Would you rather pay for the currently ‘free’ services if it meant more security, reliability, and/or privacy? Would you rather use ‘yourself’ as payment for such services, despite the privacy issue? Or do you believe that paying for services may increase privacy, but ultimately do nothing for security?

One Response to Security, Privacy, and Free Services

  • I would personally rather use myself as payment for the services as many of us already do, despite the privacy issue. I think a lot of this ties back to the background in data analytics that Temple has provided me with over the years, where I am able to appreciate the data that is collected through these methods rather than just seeing it as an invasion of privacy.
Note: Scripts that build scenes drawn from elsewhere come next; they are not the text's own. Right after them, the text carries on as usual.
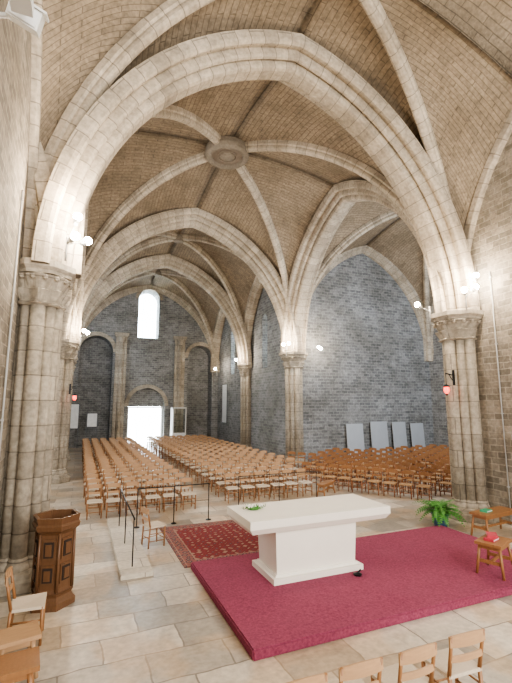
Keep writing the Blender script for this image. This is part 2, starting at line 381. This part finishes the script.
for x in (2.85,7.6):
    bm=bmesh.new(); box(bm,-.5,.5,-.35,.0,.0,.5); box(bm,-.42,.42,-.28,.0,.5,8.6)
    box(bm,-.48,.48,-.34,.0,8.6,8.75); box(bm,-.55,.55,-.42,.0,8.75,8.95)
    lathe(bm,[(.2,.5),(.2,8.6)],14,0,-.22,smooth=True); lathe(bm,[(.2,8.2),(.3,8.5),(.34,8.6)],14,0,-.34)
    add('engaged_pier',bm,M_col,loc=(x,Y4-.03,0))
# ---------------------------------------------------------------- windows / door
bm=bmesh.new(); box(bm,WX-.86,WX+.86,Y4+.6,Y4+.62,8.7,12.9,1)
for i in (-.4,.4): box(bm,WX+i-.012,WX+i+.012,Y4+.57,Y4+.6,8.7,12.85,0)
for k in range(4): box(bm,WX-.86,WX+.86,Y4+.57,Y4+.6,9.3+k*.95,9.32+k*.95,0)
add('window_1',bm,[M_lead,M_glass])
k=2
for cy,x in ((24.9,11.6),(31.2,11.6),(24.0,-1.7),(31.3,-1.7)):
    bm=bmesh.new(); box(bm,x,x+.02,cy-.43,cy+.43,5.6,9.35,1)
    for i in range(6): box(bm,x-.03,x+.05,cy-.43,cy+.43,6.1+i*.55,6.13+i*.55,0)
    box(bm,x-.03,x+.05,cy-.02,cy+.02,5.6,9.3,0)
    add('window_%d'%k,bm,[M_lead,M_glass]); k+=1
bm=bmesh.new()
for x in (DX0+.02,DX1-.1): box(bm,x,x+.08,Y4+.5,Y4+.6,0,3.03)
for x in (DX0+.75,DX1-.8): box(bm,x,x+.05,Y4+.5,Y4+.6,0,2.95)
box(bm,DX0+.1,DX1-.1,Y4+.5,Y4+.6,2.93,3.03)
add('door_1',bm,[M_white,M_dwood])
bm=bmesh.new()
box(bm,6.9,6.98,Y4-1.5,Y4-.5,0,3.0); box(bm,6.9,8.0,Y4-1.5,Y4-1.42,2.9,3.0); box(bm,7.92,8.0,Y4-1.5,Y4-1.42,0,3.0); box(bm,6.98,7.92,Y4-1.5,Y4-1.46,0,1.0,1); box(bm,6.98,7.92,Y4-1.49,Y4-1.47,1.0,2.9,2)
add('entrance_screen',bm,[M_white,M_paper,M_glass])
# ---------------------------------------------------------------- steps, carpet platform, rug
bm=bmesh.new(); box(bm,.9,1.5,8.7,13.0,0,.09); add('stone_step',bm,M_step)
bm=bmesh.new(); box(bm,2.25,8.95,5.45,8.75,0,.14)
bmesh.ops.bevel(bm,geom=list(bm.edges),offset=.02,segments=2,affect='EDGES')
add('red_carpet_dais',bm,M_carpet)
bm=bmesh.new(); box(bm,2.15,4.85,8.85,11.8,0,.015); add('oriental_rug',bm,M_rug)
# altar
bm=bmesh.new(); zb=.14
box(bm,3.32,5.22,7.08,8.1,zb,zb+.10); box(bm,3.37,5.17,7.13,8.05,zb+.10,zb+.14,taper=.03)
box(bm,3.43,5.11,7.19,7.99,zb+.14,zb+.88,taper=-.03)
def quadslab(z0,z1,e0,e1):
    vs=[]
    for z,e in ((z0,e0),(z1,e1)):
        for x,y in ((2.85-e,7.02-e),(5.88+e,7.02-e),(5.88+e,8.28+e),(2.85-e,8.28+e)): vs.append(bm.verts.new((x,y,z)))
    for f in ((3,2,1,0),(4,5,6,7),(0,1,5,4),(1,2,6,5),(2,3,7,6),(3,0,4,7)): bm.faces.new([vs[i] for i in f])
quadslab(1.02,1.12,-.07,0); quadslab(1.12,1.26,0,0)
altar=add('stone_altar',bm,M_altar)
bm=bmesh.new()
for i in range(60):
    a=random.uniform(0,6.28); r=random.uniform(.02,.2); p=Vector((r*1.3*math.cos(a),r*.6*math.sin(a),.02)); q=p+Vector((random.uniform(-.06,.06),random.uniform(-.06,.06),random.uniform(.02,.08)))
    s=Vector((math.cos(a+1.5),math.sin(a+1.5),0))*.018
    f=bm.faces.new([bm.verts.new(p-s),bm.verts.new(p+s),bm.verts.new(q)])
for i in range(16):
    a=random.uniform(0,6.28); r=random.uniform(0,.15)
    n0=len(bm.faces); bmesh.ops.create_icosphere(bm,subdivisions=1,radius=.025,matrix=Matrix.Translation((r*1.3*math.cos(a),r*.6*math.sin(a),.06)))
    bm.faces.ensure_lookup_table()
    for f in bm.faces[n0:]: f.material_index=1
lathe(bm,[(.10,0),(.14,.03)],12)
add('flower_arrangement',bm,[M_leaf,M_petal],loc=(3.25,7.85,1.262))
bm=bmesh.new(); lathe(bm,[(.07,0),(.08,.03),(.03,.05)],16); bar(bm,(0,0,.04),(.10,.04,.07),.015); add('floor_microphone',bm,M_black,loc=(4.95,6.9,.14))
# ---------------------------------------------------------------- chairs
def curved_rail(bm,y,z0,z1,hw,bow,mi,arch=.0,th=.02,n=8):
    F=[]
    for i in range(n+1):
        u=-1+2*i/n; x=u*hw; yy=y+bow*(1-u*u); zt=z1+arch*(1-u*u)
        F.append([bm.verts.new(v) for v in ((x,yy,z0),(x,yy,zt),(x,yy+th,zt),(x,yy+th,z0))])
    for a,b in zip(F,F[1:]):
        for j in range(4):
            f=bm.faces.new((a[j],b[j],b[(j+1)%4],a[(j+1)%4])); f.material_index=mi
    for e in (F[0][::-1],F[-1]): f=bm.faces.new(e); f.material_index=mi
def chair_mesh(nm,mats):
    bm=bmesh.new(); w=.19
    for sx in (-1,1):
        bar(bm,(sx*w,-.19,0),(sx*w*1.05,-.19,.47),.017,.022)
        bar(bm,(sx*w*.9,.20,0),(sx*w*.93,.17,.46),.018,.021); bar(bm,(sx*w*.93,.17,.46),(sx*w*.98,.25,.88),.021,.015)
        for z in (.14,.30): bar(bm,(sx*w,-.19,z),(sx*w*.92,.19,z+.01),.011,seg=6)
    for z in (.18,.33): bar(bm,(-w,-.19,z),(w,-.19,z),.011,seg=6)
    bar(bm,(-w*.9,.19,.22),(w*.9,.19,.22),.011,seg=6)
    vs=[bm.verts.new(v) for v in ((-.22,-.215,.44),(.22,-.215,.44),(.19,.19,.44),(-.19,.19,.44),(-.22,-.215,.475),(.22,-.215,.475),(.19,.19,.475),(-.19,.19,.475),(0,-.01,.462))]
    for f in ((3,2,1,0),(0,1,5,4),(1,2,6,5),(2,3,7,6),(3,0,4,7),(4,5,8),(5,6,8),(6,7,8),(7,4,8)):
        fc=bm.faces.new([vs[i] for i in f]); fc.material_index=1
    curved_rail(bm,.228,.77,.875,.205,.03,2,.025); curved_rail(bm,.20,.61,.675,.185,.025,2)
    me=bpy.data.meshes.new(nm); bm.normal_update(); bm.to_mesh(me); bm.free()
    for m in mats: me.materials.append(m)
    return me
ME=chair_mesh('church_chair',[M_wood,M_rush,M_woodl])
ME2=chair_mesh('church_chair_dark',[M_wood2,M_rush2,M_wood])
def chair(x,y,rot=0,z=0,j=.06,s=1,me=None,sx=1):
    o=bpy.data.objects.new('church_chair',me or ME); C.objects.link(o)
    o.location=(x+random.uniform(-.02,.02)*(j>0.03),y+random.uniform(-.03,.03)*(j>0.03),z); o.rotation_euler[2]=rot+random.uniform(-j,j); o.scale=(s*sx,s,s)
for r in range(19):
    for i in range(6): chair(.55+.56*i,13.6+r*1.0,0)
for r in range(19):
    for i in range(6 if r<3 else 8): chair(4.95+.56*i,13.9+r*1.0,0)
fx,fy=.83,.56
BX,BY=8.5,13.6
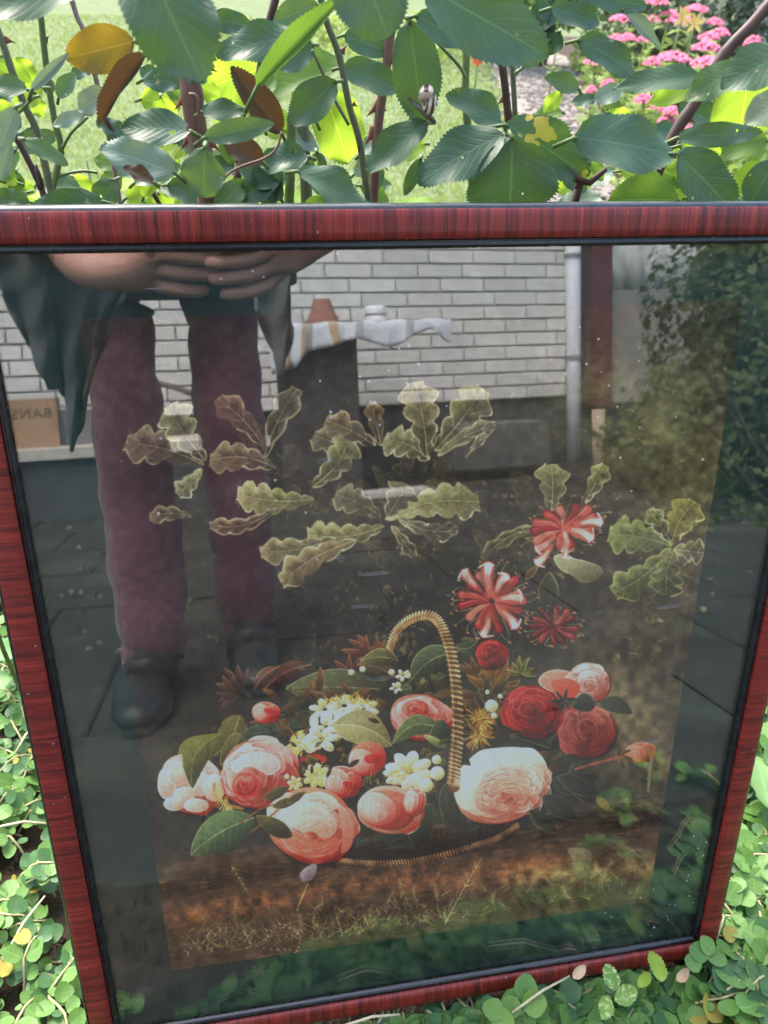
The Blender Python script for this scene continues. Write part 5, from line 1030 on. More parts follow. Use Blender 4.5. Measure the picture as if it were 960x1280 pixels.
# grass blades
k = NT('grass_blade'); oi = k.noise(k.coord(), 2.2, 3); k.set(k.ramp(oi, [(.35, (.08, .12, .036)), (.6, (.135, .175, .068)), (.75, (.20, .22, .12))]), .7, .3); tr = k.n('BsdfTranslucent', {'Color': (.33, .42, .12, 1)}); mx = k.n('MixShader', {0: .4}); k.L(k.p.outputs[0], mx.inputs[1]); k.L(tr.outputs[0], mx.inputs[2]); k.L(mx.outputs[0], k.out.inputs[0]); GB = k.m
def pc_(y): return 1.28 + .31 * (y - 3) - .02 * max(0, y - 5.5) ** 2 + .03 * math.sin(y * 1.7)
def pw_(y): return .15 + .03 * y
def onpath(x, y): return abs(x - pc_(y)) < pw_(y)
N = 70000; u_ = PR.random(N); yy = 1.5 + 10. * u_ ** 1.8; xx = -1.2 + (yy * .1) * -1.2 + PR.random(N) * (2.3 + yy * .75); keep = np.array([a < pc_(b) - pw_(b) + .03 * math.sin(b * 31) for a, b in zip(xx, yy)]); xx = xx[keep]; yy = yy[keep]; N = len(xx)
h = PR.uniform(.012, .036, N); a = PR.uniform(0, 6.283, N); ln = PR.normal(0, .35, N) * h; wd = PR.uniform(.0013, .0028, N) * (1 + yy * .25)
vx = np.zeros((N, 4, 3)); vx[:, 0] = np.stack([xx - wd * np.cos(a), yy - wd * np.sin(a), np.full(N, GZ)], 1); vx[:, 1] = np.stack([xx + wd * np.cos(a), yy + wd * np.sin(a), np.full(N, GZ)], 1)
vx[:, 2] = np.stack([xx + ln * .4 + wd * .7 * np.cos(a), yy + ln * np.sin(a) * .4, GZ + h * .6], 1); vx[:, 3] = np.stack([xx + ln, yy + ln * np.sin(a), GZ + h], 1)
me = bpy.data.meshes.new('grass'); I = np.arange(N)[:, None] * 4 + np.array([[0, 1, 2, 3]]); me.from_pydata(vx.reshape(-1, 3).tolist(), [], I.tolist()); me.materials.append(GB); tag(link('grass', me), 'short bright green lawn grass behind the rose bushes', 'grass', kind='stuff')
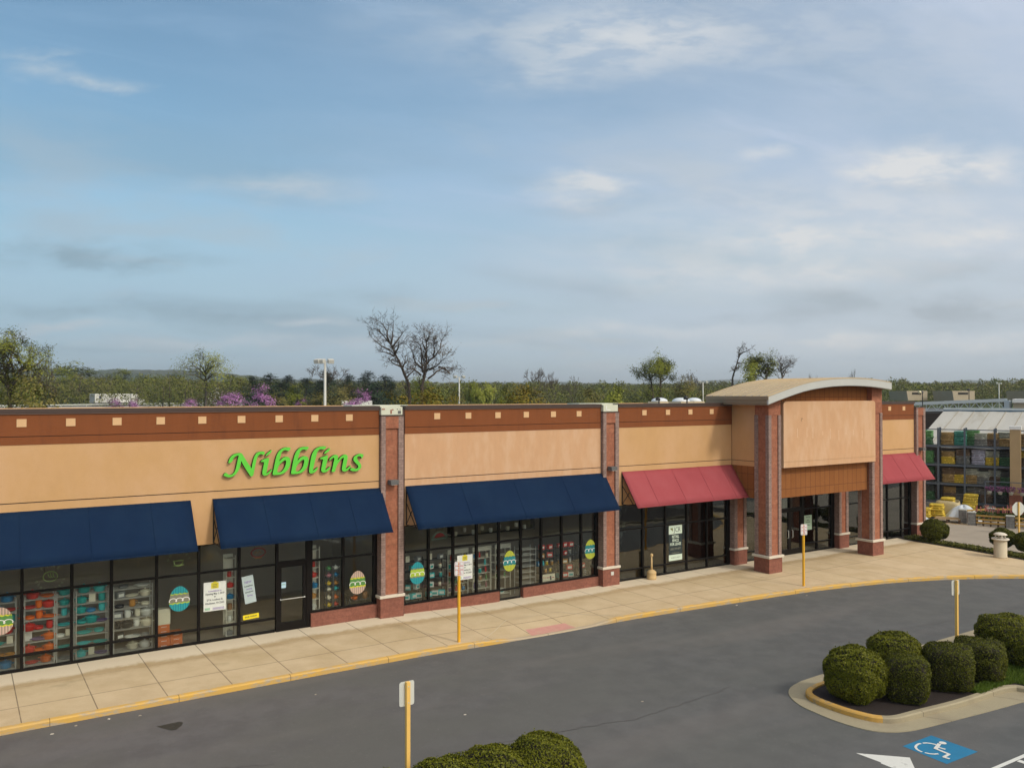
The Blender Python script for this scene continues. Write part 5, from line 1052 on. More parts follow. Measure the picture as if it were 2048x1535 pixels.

With so many different companies marketing various products it is only natural that they use the customers as direction forms of information, even if this means collecting data through services that are not explicitly expressed to the customer. In my eyes, collecting information from individuals usage behind a computer is no different than a sales associate taking note of the items that customers are attracted to as they enter the store or the various comments that are made during conversations either with the sales associate or that can be overheard.